By Charles R. Babcock
Washington Post Staff Writer
Wednesday, May 11, 2005

The Army said yesterday it has awarded an additional $72 million in bonuses to Halliburton Co. subsidiary Kellogg Brown & Root Inc. on logistics support of the war in Iraq, grading the company's performance "very good" or "excellent."

Halliburton's work in Iraq has been controversial because an early contract to rebuild oil fields was awarded without competition and because auditors had challenged its billings on some work. Vice President Cheney was Halliburton's chief executive from 1995 to 2000.

The bonuses announced yesterday were for a contract known as LOGCAP, which KBR won in competitive bidding, to support the military in the Middle East and South Asia. Its value mushroomed after the wars in Afghanistan and Iraq. KBR's services include construction and food and laundry service.

Linda K. Theis, a spokeswoman for the U.S. Army Field Support Command, which administers the logistics contract, said yesterday that the awards totaled about 88 percent of the $82 million bonus pool set aside for the six task orders for work in Iraq. Contractors can earn extra fees worth up to 2 percent of the amount of their work.

In earlier rounds, the Army had awarded KBR $17.4 million on about $2 billion in task orders.

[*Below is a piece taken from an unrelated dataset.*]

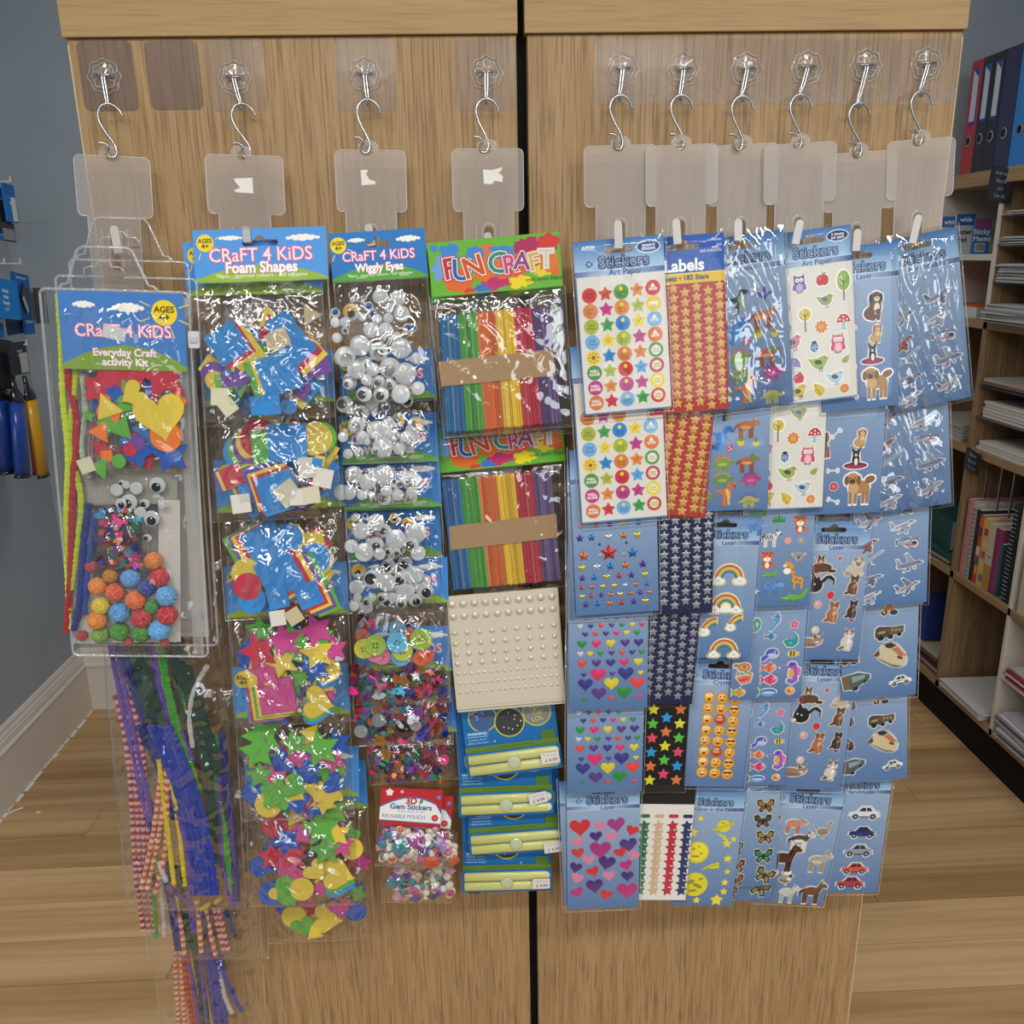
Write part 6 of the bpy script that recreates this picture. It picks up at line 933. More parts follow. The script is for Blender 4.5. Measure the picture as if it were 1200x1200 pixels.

The two sides reached an agreement on about $10 billion of that work in April. At the same time, they agreed to settle a dispute over billings for meals served to troops. Halliburton said then that the Army would pay the company $1.18 billion while keeping $55.1 million of the $200 million that had been withheld because of the dispute. They also agreed to switch the supply of meals to a fixed-price contract that would not be eligible for bonuses.

Theis said yesterday that the government's obligations under the LOGCAP contract totaled $11.4 billion as of Monday and that KBR had been paid $8.1 billion as of early April.

Jennifer W. Dellinger, a spokeswoman for KBR, said in an e-mail that the awards were good news for the company and are a reaffirmation "that we are doing an excellent job for our client, the U.S. Army."